In the world of equity funds, the ultra-short and short funds are still topping the charts, according to Lipper data.

The top funds have produced returns of between 50 percent and 128 percent in the 52-week period ending March 12. On a year-to-date basis, some of the top funds have improved from 34.5 percent to as much as 65 percent.

As for the largest mutual funds, Pimco’s Total Return Fund-institutional shares have risen nearly 2 percent in the past year, but are down about 0.5 percent in the first 10 weeks of the year. Most of the largest equity-focused funds are down about 15 percent in early 2009 and about 40 percent for the past 52 weeks.
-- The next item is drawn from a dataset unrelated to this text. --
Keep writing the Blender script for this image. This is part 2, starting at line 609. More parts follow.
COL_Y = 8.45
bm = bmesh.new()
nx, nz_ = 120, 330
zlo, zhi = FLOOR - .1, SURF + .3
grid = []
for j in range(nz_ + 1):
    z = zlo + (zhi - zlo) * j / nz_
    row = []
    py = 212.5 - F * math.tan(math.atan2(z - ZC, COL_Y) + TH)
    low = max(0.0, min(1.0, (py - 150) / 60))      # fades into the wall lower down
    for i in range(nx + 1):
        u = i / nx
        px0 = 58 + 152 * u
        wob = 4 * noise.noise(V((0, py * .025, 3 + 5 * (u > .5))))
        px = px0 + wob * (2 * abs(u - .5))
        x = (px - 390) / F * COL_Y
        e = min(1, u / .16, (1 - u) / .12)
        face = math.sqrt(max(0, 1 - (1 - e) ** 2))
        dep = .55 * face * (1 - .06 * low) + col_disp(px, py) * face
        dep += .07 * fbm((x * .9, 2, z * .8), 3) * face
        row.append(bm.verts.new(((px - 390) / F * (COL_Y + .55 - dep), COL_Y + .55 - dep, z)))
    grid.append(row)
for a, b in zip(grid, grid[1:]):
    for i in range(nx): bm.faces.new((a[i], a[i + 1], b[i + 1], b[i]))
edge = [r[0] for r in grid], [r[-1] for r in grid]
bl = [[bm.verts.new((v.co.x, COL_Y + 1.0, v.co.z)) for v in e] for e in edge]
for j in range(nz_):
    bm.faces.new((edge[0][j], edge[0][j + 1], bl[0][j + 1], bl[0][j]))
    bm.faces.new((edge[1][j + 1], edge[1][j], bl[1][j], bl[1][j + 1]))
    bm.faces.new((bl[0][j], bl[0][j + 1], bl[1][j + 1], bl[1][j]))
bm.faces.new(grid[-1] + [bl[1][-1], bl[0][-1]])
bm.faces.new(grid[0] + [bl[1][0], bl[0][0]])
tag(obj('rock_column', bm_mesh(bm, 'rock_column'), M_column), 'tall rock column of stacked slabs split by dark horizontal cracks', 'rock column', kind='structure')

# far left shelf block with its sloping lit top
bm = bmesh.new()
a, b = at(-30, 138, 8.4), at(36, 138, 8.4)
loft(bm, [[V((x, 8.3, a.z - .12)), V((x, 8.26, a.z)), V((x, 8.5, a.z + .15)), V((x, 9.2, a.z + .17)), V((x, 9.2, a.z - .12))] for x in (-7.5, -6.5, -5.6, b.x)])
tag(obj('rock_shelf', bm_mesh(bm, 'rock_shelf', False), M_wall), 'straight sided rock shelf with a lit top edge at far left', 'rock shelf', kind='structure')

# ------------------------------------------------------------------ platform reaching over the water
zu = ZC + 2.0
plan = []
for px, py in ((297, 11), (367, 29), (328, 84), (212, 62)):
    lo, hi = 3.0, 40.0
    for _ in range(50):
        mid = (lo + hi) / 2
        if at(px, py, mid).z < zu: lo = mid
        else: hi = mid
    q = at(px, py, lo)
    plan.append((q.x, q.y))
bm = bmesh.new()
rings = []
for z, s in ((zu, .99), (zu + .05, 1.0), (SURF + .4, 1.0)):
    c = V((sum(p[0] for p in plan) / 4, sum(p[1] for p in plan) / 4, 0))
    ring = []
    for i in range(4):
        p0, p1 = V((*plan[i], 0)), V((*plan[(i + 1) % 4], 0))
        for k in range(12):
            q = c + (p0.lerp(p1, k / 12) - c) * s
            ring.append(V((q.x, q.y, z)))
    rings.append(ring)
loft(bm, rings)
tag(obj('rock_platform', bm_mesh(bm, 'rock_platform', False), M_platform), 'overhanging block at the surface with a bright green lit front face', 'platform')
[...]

Lipper’s latest research also shows that returns on tax-exempt funds in 2009 are producing positive returns that average about 4.1 percent. For the past 52 weeks, though, the funds are down an average of 2.9 percent.

Many municipal bond funds, including some Eaton Vance, Oppenheimer and Nuveen products, have posted positive returns of between 9 percent and 15 percent so far this year. In the past 52 weeks through March 12, the top tax-exempt bonds have produced gains of between 4 percent and 5.6 percent, while the under-performers have fallen as much as 40 percent.

In the taxable fixed-income field, returns in 2009 through March 12 are up for top funds within a range of roughly 5 percent to 9 percent. This includes funds offered by Eaton Vance, Pioneer, Hartford, John Hancock, Putnam, Franklin Templeton, MFS, RiverSource and others. Over the past 52 weeks, the top funds have delivered returns of between 7.7 percent and 23.5 percent.